Great job but damn it, Seeing your work is going to make me paint my crusty parts now!

With all the horror stories I’ve heard, I get nervous just handling my opti. I bought the E4 socket but haven’t mustered the balls to open it up yet.

My hub has that wear line too, and I was just going to leave it since it wasn’t leaking but maybe I’ll hit it with a scotch brite pad before reinstall. I bought new VC gaskets too but those aren’t leaking so I’ll probably leave well enough alone.

My next project after the motor is reassembled is dropping the tank and fixing the sending unit. Ran the pig out of gas twice because it’s actually empty when the gauge shows 1/8 tank.

Keep the updates coming because it’s motivating me to get all my similar work done too. I’ll be taking the whole fam in the Imp on the power tour this year and would never hear the end if we had a breakdown!
 
That is a pretty cool car, but you seem to find any reason not to work on the red one. I would love to find a car like that for a daily driver. Keep up the good work. That line where the seal road is no big deal. Even if it was a little worse it most likely would have not leaked. If they are scored pretty bad, you can fix it with a speedy sleave.
 
For that "fitting" with the evap hose.... it's GM p/n 10105324. Nipple isn't available separate from GM. Have to buy the whole kit/tube. My old Camaro had that very elbow go bad UNDER WARRANTY for cripes sake. When the part came in, I just popped the nipple off the new one and swapped the old one on the dealership tube. 5 minutes and it was done.
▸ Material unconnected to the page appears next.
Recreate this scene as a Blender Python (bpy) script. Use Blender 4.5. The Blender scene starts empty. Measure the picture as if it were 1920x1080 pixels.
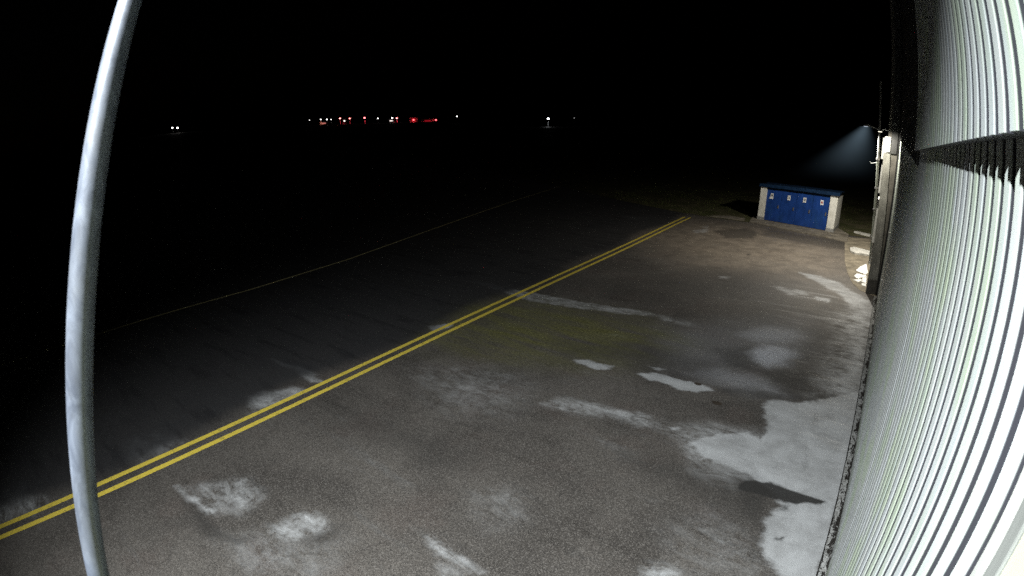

Unobtanium? YES! Has been for almost 20 years. Not available ANYWHERE......not that I can find anyway.

DRIVEN is correct. There was an old "trick" that the Impala SS crowd guys used that worked well and that's taking a good quality old 90 degree spark plug boot and slipped it in place. Depending on the wire size. Should work ok with 7mm wires. If not, a little dab of sealer on the little end should do it fine. I've personally never tried it though, although reports say it works.

But y'all know me. If there's a way to find a part, I can usually track it down. Granted, it's for "corvette" so it's automatically pricey at $19.95, but it's the rubber bits of the metal tube unit that is no longer available. It comes with the dual ID hose nipple you seek. Well, you be the judge.

https://corvetteparts.com/item/fuel...hrottle-body-vacuum-hose-lt1-engine-1992-1995

It says the rubber parts are part of p/n 10105324.

I think the elbow you want is the top hose in the picture. Which is included in the kit.